*Given task:*
All the data must come back unchanged, except that pictures are left out.

*Supplied data:*
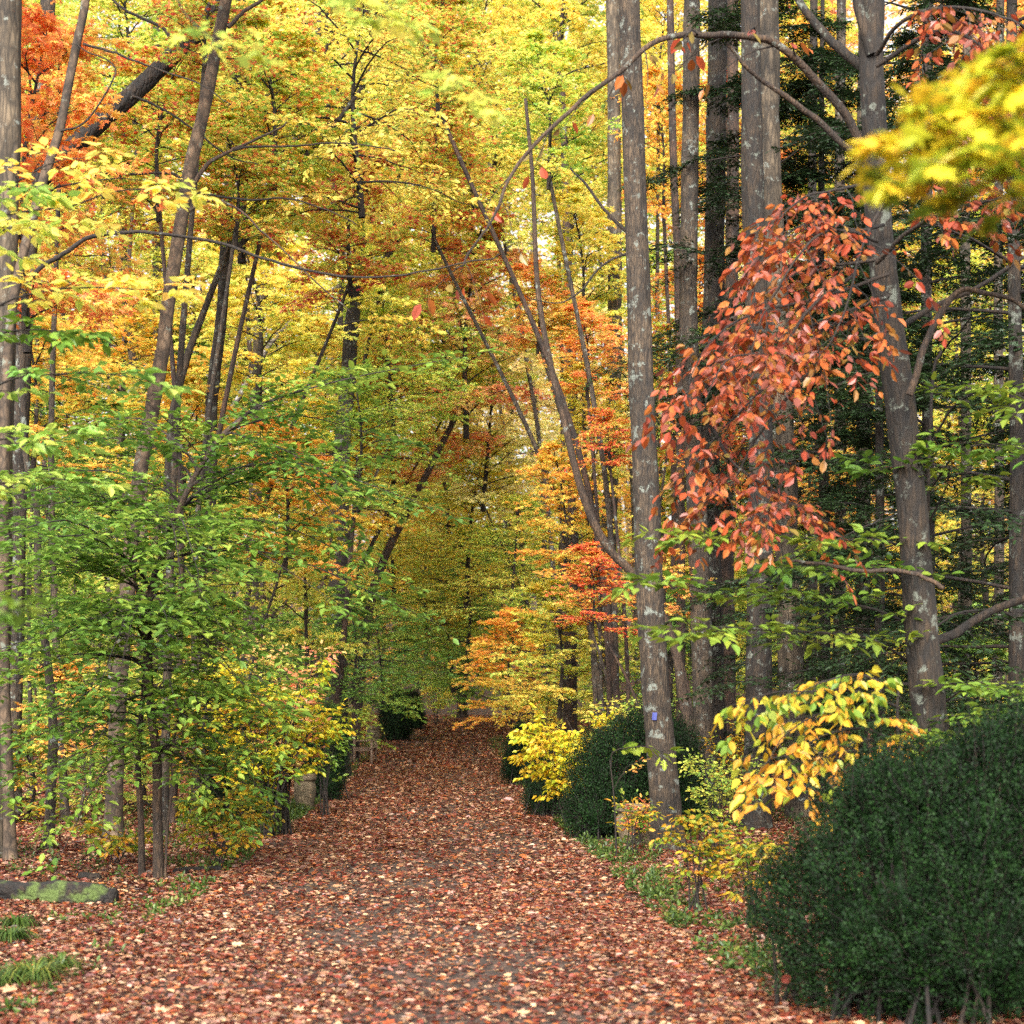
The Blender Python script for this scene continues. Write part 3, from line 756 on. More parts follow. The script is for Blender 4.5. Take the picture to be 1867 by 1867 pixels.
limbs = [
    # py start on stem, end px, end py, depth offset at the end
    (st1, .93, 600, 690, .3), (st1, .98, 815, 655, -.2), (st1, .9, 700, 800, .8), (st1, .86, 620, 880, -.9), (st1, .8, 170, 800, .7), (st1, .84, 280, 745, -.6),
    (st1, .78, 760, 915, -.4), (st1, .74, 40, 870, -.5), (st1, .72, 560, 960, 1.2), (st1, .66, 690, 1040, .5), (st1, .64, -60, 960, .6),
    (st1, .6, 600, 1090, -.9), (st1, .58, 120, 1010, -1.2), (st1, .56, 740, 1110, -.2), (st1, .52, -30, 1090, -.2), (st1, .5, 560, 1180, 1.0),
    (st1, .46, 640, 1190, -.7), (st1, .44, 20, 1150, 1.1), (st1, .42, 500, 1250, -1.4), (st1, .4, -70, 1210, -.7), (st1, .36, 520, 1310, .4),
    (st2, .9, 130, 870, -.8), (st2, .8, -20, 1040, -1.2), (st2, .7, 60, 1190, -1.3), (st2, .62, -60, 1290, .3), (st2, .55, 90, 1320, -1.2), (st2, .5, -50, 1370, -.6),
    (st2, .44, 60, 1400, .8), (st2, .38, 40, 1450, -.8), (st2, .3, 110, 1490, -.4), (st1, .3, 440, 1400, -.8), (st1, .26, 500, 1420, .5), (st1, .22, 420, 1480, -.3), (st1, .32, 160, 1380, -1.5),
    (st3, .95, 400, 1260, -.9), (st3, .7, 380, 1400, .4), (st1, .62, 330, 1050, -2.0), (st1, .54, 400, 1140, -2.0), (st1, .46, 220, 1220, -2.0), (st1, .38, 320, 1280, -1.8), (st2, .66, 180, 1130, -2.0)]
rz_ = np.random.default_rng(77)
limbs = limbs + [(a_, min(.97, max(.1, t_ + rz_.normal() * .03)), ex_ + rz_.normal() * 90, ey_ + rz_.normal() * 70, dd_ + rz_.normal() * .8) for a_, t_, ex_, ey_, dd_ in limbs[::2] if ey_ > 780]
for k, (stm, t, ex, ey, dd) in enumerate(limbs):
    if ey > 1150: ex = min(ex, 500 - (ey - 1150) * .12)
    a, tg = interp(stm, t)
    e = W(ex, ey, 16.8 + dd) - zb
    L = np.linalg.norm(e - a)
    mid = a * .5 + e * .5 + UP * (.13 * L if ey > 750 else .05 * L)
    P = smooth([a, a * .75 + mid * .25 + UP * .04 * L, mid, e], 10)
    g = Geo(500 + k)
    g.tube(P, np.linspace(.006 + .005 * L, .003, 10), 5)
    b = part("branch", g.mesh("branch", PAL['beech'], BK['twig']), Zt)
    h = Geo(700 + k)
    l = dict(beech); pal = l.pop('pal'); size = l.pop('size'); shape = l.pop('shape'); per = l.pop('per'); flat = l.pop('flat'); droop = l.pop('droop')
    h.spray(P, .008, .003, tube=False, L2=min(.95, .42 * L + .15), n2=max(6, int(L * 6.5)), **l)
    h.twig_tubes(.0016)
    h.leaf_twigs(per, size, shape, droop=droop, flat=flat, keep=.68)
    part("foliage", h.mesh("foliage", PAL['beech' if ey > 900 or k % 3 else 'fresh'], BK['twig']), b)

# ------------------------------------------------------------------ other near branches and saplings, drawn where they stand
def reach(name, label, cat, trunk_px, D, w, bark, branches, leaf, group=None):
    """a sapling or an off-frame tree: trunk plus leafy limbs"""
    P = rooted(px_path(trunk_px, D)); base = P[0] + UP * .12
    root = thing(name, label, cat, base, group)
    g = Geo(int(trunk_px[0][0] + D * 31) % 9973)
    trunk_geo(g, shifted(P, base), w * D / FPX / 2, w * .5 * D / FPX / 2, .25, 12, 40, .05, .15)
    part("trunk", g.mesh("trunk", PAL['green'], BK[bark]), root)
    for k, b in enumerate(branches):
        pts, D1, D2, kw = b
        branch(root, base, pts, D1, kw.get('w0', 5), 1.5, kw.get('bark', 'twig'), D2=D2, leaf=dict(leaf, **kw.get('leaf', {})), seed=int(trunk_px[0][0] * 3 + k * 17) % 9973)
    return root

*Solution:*
The Blender Python script for this scene continues. Write part 3, from line 756 on. More parts follow. The script is for Blender 4.5. Take the picture to be 1867 by 1867 pixels.
limbs = [
    # py start on stem, end px, end py, depth offset at the end
    (st1, .93, 600, 690, .3), (st1, .98, 815, 655, -.2), (st1, .9, 700, 800, .8), (st1, .86, 620, 880, -.9), (st1, .8, 170, 800, .7), (st1, .84, 280, 745, -.6),
    (st1, .78, 760, 915, -.4), (st1, .74, 40, 870, -.5), (st1, .72, 560, 960, 1.2), (st1, .66, 690, 1040, .5), (st1, .64, -60, 960, .6),
    (st1, .6, 600, 1090, -.9), (st1, .58, 120, 1010, -1.2), (st1, .56, 740, 1110, -.2), (st1, .52, -30, 1090, -.2), (st1, .5, 560, 1180, 1.0),
    (st1, .46, 640, 1190, -.7), (st1, .44, 20, 1150, 1.1), (st1, .42, 500, 1250, -1.4), (st1, .4, -70, 1210, -.7), (st1, .36, 520, 1310, .4),
    (st2, .9, 130, 870, -.8), (st2, .8, -20, 1040, -1.2), (st2, .7, 60, 1190, -1.3), (st2, .62, -60, 1290, .3), (st2, .55, 90, 1320, -1.2), (st2, .5, -50, 1370, -.6),
    (st2, .44, 60, 1400, .8), (st2, .38, 40, 1450, -.8), (st2, .3, 110, 1490, -.4), (st1, .3, 440, 1400, -.8), (st1, .26, 500, 1420, .5), (st1, .22, 420, 1480, -.3), (st1, .32, 160, 1380, -1.5),
    (st3, .95, 400, 1260, -.9), (st3, .7, 380, 1400, .4), (st1, .62, 330, 1050, -2.0), (st1, .54, 400, 1140, -2.0), (st1, .46, 220, 1220, -2.0), (st1, .38, 320, 1280, -1.8), (st2, .66, 180, 1130, -2.0)]
rz_ = np.random.default_rng(77)
limbs = limbs + [(a_, min(.97, max(.1, t_ + rz_.normal() * .03)), ex_ + rz_.normal() * 90, ey_ + rz_.normal() * 70, dd_ + rz_.normal() * .8) for a_, t_, ex_, ey_, dd_ in limbs[::2] if ey_ > 780]
for k, (stm, t, ex, ey, dd) in enumerate(limbs):
    if ey > 1150: ex = min(ex, 500 - (ey - 1150) * .12)
    a, tg = interp(stm, t)
    e = W(ex, ey, 16.8 + dd) - zb
    L = np.linalg.norm(e - a)
    mid = a * .5 + e * .5 + UP * (.13 * L if ey > 750 else .05 * L)
    P = smooth([a, a * .75 + mid * .25 + UP * .04 * L, mid, e], 10)
    g = Geo(500 + k)
    g.tube(P, np.linspace(.006 + .005 * L, .003, 10), 5)
    b = part("branch", g.mesh("branch", PAL['beech'], BK['twig']), Zt)
    h = Geo(700 + k)
    l = dict(beech); pal = l.pop('pal'); size = l.pop('size'); shape = l.pop('shape'); per = l.pop('per'); flat = l.pop('flat'); droop = l.pop('droop')
    h.spray(P, .008, .003, tube=False, L2=min(.95, .42 * L + .15), n2=max(6, int(L * 6.5)), **l)
    h.twig_tubes(.0016)
    h.leaf_twigs(per, size, shape, droop=droop, flat=flat, keep=.68)
    part("foliage", h.mesh("foliage", PAL['beech' if ey > 900 or k % 3 else 'fresh'], BK['twig']), b)

# ------------------------------------------------------------------ other near branches and saplings, drawn where they stand
def reach(name, label, cat, trunk_px, D, w, bark, branches, leaf, group=None):
    """a sapling or an off-frame tree: trunk plus leafy limbs"""
    P = rooted(px_path(trunk_px, D)); base = P[0] + UP * .12
    root = thing(name, label, cat, base, group)
    g = Geo(int(trunk_px[0][0] + D * 31) % 9973)
    trunk_geo(g, shifted(P, base), w * D / FPX / 2, w * .5 * D / FPX / 2, .25, 12, 40, .05, .15)
    part("trunk", g.mesh("trunk", PAL['green'], BK[bark]), root)
    for k, b in enumerate(branches):
        pts, D1, D2, kw = b
        branch(root, base, pts, D1, kw.get('w0', 5), 1.5, kw.get('bark', 'twig'), D2=D2, leaf=dict(leaf, **kw.get('leaf', {})), seed=int(trunk_px[0][0] * 3 + k * 17) % 9973)
    return root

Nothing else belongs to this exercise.